Bell Rivals Dealt Blow on FCC Rules
AT&T; Corp., MCI Inc. and other telephone carriers lost a Supreme Court bid Monday to keep in place regulations that have helped foster competition and saved customers $16 billion a year.
Chief Justice William H. Rehnquist denied the companies’ emergency request to maintain the federal rules while the high court decides whether to review a lower court decision that threw them out. The rules required Baby Bell phone companies to lease their lines and equipment to rivals at regulated wholesale rates.
Rehnquist’s denial, which was expected after the Bush administration refused to join the case, means that the rules will expire tonight at midnight.
The leasing scheme was part of the Telecommunications Act of 1996, which ended the Bells’ monopoly on local phone service.
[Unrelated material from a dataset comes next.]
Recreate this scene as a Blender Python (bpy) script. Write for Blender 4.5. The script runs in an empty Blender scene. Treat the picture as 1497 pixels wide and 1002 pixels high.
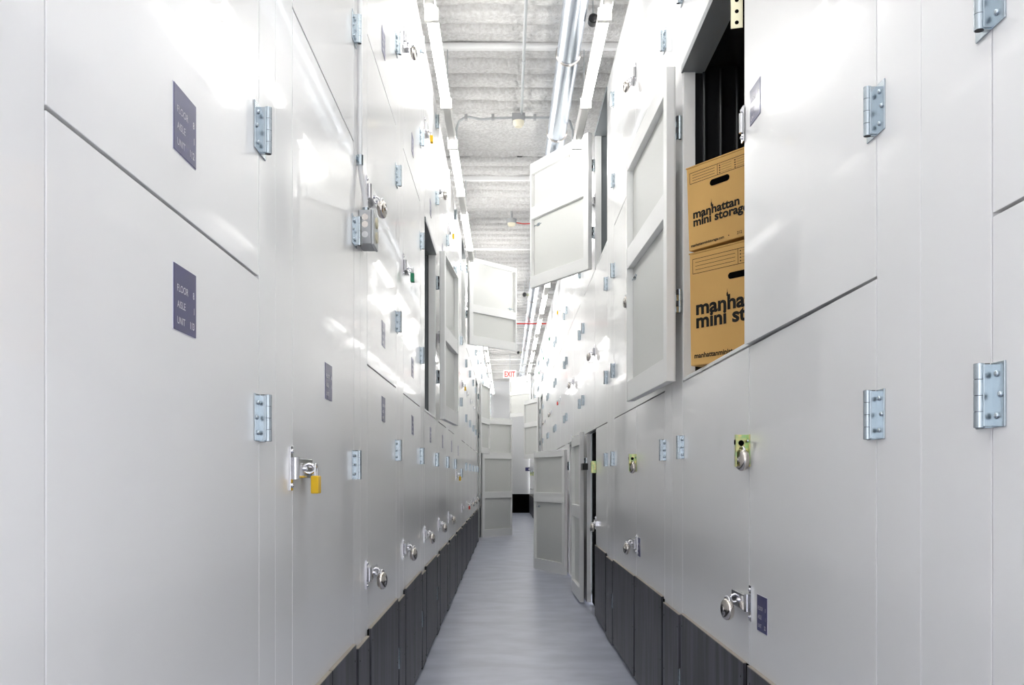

The Bells have long maintained that the regulated rates were below their own costs.
SBC Communications Inc. and the other Bells said they wouldn’t unilaterally raise wholesale rates immediately. Relying on that promise, Federal Communications Commission Chairman Michael K. Powell said the agency would try to adopt new rules soon and urged the Bells and their competitors to negotiate leasing agreements on their own.
“Our top priority is to ensure that consumers do not experience any disruption in service and to provide sorely needed stability in the marketplace,” Powell said.
Bell rivals were preparing for the worst and suggested that customers should too.
“If wholesale prices rise, MCI may be forced to raise rates in some markets and exit others,” spokeswoman Carolyn A. Tyler said.
One high-level FCC source said AT&T; may well withdraw from local markets in several states this week. AT&T; had no comment on that, but spokeswoman Claudia Jones said that the high court denial Monday “confirms that the administration has set the industry on a path to higher prices, less competition, fewer jobs and depressed investment.”
Jabs at the Bush administration will probably get stronger if Bell competitors have to limit service or pull out of states because of hikes in wholesale leasing rates. AT&T; sources indicated that the company would put the blame squarely on President Bush if it had to raise prices or cut services.
AT&T; and MCI -- the two biggest Bell competitors -- could be forced to transform their businesses. Competition and new technologies have hammered both the profit margins and market shares of their traditional long-distance services.
“Their consumer business will disappear; their long-distance market is declining at a 20% rate and it’s much harder for them to maintain their business,” said analyst F. Drake Johnstone of Davenport & Co. in Richmond, Va.
The Bells, which say they want the revenue from the lease deals, said they hoped Rehnquist’s refusal to grant a stay would prod competitors to come to terms with them over rates.
“Part of the rationale for not raising rates was to keep stability in the marketplace so we could come to terms on commercial agreements,” said SBC spokesman Selim Bingol. SBC is California’s dominant local phone company. “Meantime, the FCC could come out with new rules that meet the court’s standard, and we’d have to look at that.”
Besides, Bingol added, the wireless industry is setting the standard on pricing, so consumers would be protected from sharp price hikes.
Verizon Communications Inc., the nation’s largest phone company and the second-largest local carrier in California, will give competitors three months’ notice of any impending rate hikes. Those notices aren’t going out immediately, spokesman Eric W. Rabe said.
“We’re not going to put a deadline on anything,” Rabe said. “We’re trying to negotiate with these people.... I’m sure we’ll be accused of saying, ‘Take it or leave it,’ but we’ve never negotiated that way.”
The full Supreme Court will decide later this year whether to hear the appeal of the lower court decision overturning the rules.